The media mentioned on Friday that the daily operation data released by the Bank of Japan showed that on Thursday, the Bank of Japan spent between 3.37 and 3.57 trillion yen, equivalent to about 21.18 billion to 22 billion US dollars, to purchase yen, less than three months after the last intervention.
An article by Wall Street News pointed out that on Thursday, the day the Japanese government was accused of intervening, the US dollar was falling sharply due to the unexpected cooling of the US June CPI announced that day. Unlike the intervention actions from late April to early May this year, this is the first time the Japanese government has taken action when the yen has strengthened against the US dollar since September 2022. This strategic shift marks a new step by Japanese authorities in curbing currency market speculation.

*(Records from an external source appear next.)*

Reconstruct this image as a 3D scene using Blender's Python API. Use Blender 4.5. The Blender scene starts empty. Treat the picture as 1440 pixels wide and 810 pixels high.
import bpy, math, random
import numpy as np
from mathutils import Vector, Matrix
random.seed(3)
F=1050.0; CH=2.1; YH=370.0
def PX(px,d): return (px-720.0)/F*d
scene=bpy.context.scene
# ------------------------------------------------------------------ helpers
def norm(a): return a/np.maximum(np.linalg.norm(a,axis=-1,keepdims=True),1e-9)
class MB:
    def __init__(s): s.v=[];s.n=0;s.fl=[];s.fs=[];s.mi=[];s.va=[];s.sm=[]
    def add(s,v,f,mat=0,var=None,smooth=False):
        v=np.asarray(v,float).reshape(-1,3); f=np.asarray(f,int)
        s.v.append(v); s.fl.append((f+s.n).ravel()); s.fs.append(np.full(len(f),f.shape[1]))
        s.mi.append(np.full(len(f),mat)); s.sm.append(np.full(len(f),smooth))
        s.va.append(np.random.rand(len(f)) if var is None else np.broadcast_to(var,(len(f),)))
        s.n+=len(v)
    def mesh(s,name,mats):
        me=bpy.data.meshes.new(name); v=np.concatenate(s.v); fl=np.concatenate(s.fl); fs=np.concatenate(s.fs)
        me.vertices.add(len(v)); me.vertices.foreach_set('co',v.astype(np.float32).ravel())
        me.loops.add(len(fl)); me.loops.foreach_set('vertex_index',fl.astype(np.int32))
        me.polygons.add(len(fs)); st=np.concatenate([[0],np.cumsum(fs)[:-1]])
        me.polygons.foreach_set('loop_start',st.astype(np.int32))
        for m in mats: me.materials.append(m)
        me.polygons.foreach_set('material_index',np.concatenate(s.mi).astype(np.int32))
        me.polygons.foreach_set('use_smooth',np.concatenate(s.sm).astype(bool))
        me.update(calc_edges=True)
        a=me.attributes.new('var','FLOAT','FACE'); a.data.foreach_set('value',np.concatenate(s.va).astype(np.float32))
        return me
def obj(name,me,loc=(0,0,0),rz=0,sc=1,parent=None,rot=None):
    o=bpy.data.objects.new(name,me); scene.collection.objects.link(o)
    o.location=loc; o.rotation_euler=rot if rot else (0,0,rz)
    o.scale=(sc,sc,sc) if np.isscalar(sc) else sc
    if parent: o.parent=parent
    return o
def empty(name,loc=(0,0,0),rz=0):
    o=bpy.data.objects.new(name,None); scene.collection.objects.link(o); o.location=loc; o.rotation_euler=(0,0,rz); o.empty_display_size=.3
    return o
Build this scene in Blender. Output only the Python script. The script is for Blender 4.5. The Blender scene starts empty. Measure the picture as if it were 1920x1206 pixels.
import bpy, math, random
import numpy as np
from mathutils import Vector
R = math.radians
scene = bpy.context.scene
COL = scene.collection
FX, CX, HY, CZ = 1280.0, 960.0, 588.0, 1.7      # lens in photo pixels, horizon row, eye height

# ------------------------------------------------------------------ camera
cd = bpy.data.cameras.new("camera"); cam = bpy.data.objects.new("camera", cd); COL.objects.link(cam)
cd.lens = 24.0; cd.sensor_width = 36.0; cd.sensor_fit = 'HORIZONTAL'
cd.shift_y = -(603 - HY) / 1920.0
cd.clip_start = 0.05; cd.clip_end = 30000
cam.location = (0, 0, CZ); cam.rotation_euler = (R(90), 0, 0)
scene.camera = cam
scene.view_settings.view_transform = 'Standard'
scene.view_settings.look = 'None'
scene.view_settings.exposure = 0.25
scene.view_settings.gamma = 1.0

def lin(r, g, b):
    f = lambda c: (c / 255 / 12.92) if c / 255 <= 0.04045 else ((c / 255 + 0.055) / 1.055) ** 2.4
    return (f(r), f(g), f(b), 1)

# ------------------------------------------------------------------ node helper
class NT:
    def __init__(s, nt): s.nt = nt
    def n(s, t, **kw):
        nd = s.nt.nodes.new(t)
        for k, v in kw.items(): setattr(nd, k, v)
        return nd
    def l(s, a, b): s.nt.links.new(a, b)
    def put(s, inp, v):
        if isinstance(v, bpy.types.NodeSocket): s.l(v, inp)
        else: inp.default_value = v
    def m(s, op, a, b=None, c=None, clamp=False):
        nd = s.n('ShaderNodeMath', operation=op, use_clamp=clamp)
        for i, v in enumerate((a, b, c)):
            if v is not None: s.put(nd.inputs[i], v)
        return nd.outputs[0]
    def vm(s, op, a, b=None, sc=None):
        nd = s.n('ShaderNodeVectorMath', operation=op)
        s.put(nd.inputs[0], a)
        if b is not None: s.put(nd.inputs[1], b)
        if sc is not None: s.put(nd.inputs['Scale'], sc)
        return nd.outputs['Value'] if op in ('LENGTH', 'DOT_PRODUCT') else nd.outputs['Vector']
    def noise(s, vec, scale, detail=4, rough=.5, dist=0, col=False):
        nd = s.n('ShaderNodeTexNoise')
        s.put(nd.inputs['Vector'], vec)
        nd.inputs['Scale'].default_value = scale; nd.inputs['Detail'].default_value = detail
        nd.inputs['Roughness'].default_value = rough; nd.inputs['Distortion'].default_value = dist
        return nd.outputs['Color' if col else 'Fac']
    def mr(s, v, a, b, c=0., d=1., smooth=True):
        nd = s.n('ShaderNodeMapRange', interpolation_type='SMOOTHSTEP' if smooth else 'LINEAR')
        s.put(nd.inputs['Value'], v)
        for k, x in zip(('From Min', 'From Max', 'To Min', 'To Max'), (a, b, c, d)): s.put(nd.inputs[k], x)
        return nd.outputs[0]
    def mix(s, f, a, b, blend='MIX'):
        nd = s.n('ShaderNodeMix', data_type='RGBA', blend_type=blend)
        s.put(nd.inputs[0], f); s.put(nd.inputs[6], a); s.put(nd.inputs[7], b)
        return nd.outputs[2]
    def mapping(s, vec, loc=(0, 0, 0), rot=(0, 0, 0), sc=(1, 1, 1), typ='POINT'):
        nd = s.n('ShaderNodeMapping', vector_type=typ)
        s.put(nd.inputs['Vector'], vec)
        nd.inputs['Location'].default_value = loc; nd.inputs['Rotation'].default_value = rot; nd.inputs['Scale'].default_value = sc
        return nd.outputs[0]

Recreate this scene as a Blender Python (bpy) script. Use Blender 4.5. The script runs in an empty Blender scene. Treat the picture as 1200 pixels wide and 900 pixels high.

Regardless of whether the Japanese government admits to intervening this time, there are comments on Friday suggesting that the yen may continue to rise due to market speculation that Japanese officials are willing to boost their currency, and there is still room for the yen to appreciate in the future. The weakness of the yen has already caused political concerns, and the high inflation brought about by the sharp drop in the yen is one of the reasons for the low approval rating of Japanese Prime Minister Fumio Kishida.
On the other hand, in the US market, investors are increasing their bets on the Federal Reserve cutting rates this year, which would reduce the yield difference that Japanese investors can obtain by choosing US Treasuries over Japanese government bonds. Option prices indicate that the possibility of the yen rising in the next month is increasing.